Old debts keep firms away from cheap loans

worker

A worker stands at a production line of Saigon Paper Corporation
Photo: Tuoi Tre

Though now over a month since the State Bank of Vietnam loosened the tightened credit valves of certain industries, and lowered the lending rate cap for four preferential sectors, accessing new sources of capital at low rates is still far from some businesses’ reach.
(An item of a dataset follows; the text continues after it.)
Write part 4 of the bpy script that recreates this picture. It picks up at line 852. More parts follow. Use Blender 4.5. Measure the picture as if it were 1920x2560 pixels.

Businesses, even those operating in the four preferential sectors now enjoying the low lending rate of 14 percent a year, are still struggling to clear old loans they borrowed at exorbitant rates years ago, and are thus failing to develop new business projects to access the cheaper loans.
Meanwhile, banks repeatedly reject other borrowers, such as the Saigon Paper Corporation, in attempts to restructure their debts, or apply lowered rates on their old loans.
“Our creditors said they are yet unable to tell us whether we can enjoy lower interest rates for our old loans,” Saigon Paper chairman Cao Tien Vi told Tuoi Tre.
Saigon Paper invested the huge sum of VND2 trillion (US$96 million) on its paper manufacturing plant My Xuan 2 in 2007, when the lending interest rate was only 12 percent a year.
“But over the last three years, rates have skyrocketed to 22 percent, and, at times, even 24 percent,” lamented Vi.
“While we had to pay only VND45 billion in interest in 2009, interest clearances in 2010 and 2011 were VND60 billion, and VND80 billion, respectively.
"And this year, the figure is expected to be as massive as VND200 billion.”
Meanwhile, T., the director of a mechanical company in District 6, said that although his business is eligible to access a loan at the preferential rate of 14 percent a year, he has yet to consider borrowing the loan.
“As I have already been burdened by the old debt, how could I dare to get a new one?” he said.
“What’s the point of borrowing loans at this time of troubled production?”
T’s company currently has to set aside VND60 million a month on interest clearance for the VND4-billion loan borrowed in 2010.
“There are now only 20 workers left and the facility is likely to shut down operations soon,” he said sadly.
Tougher spot for realty firms
Many real-estate businesses said they are in even a tougher situation, as no preferential lending rate is intended for the sector.
“There is no door for realty firms to access loans at 12 – 15 percent a year,” said Truong Minh Dat, deputy CEO of Khang Nam Co.
“Even when the cheap loans are accessible, properties’ businesses will also stay away from them as they have yet to settle their old debts, while there are no good signs on the frozen market.”
Dat added that although the credit valve on house-buyers was loosened, no customers will take out loans to buy houses as lending rates are still high.
“Thus, even when their financial states allow, realty firms will hesitate to complete their projects since it will be hard to recoup investments due to poor consumption,” he said.
Meanwhile, Le Tan Hoa, CEO of Lilama – SHB JSC, said his company is still unable to access loans needed to complete some projects in HCMC.
“Borrowers are required to develop a solution to settle old liabilities before they can access the new ones, while we are already struggling to clear the old debts,” he explained.
For his part, Nguyen Vu Bao Hoang, deputy CEO of Thu Duc Housing Development JSC, complained that many banks have turned down his proposal to apply the current lending rates to his old debts.
“Banks said they have had to mobilize deposits at high rates, and thus cannot set a lower rate on our loans.”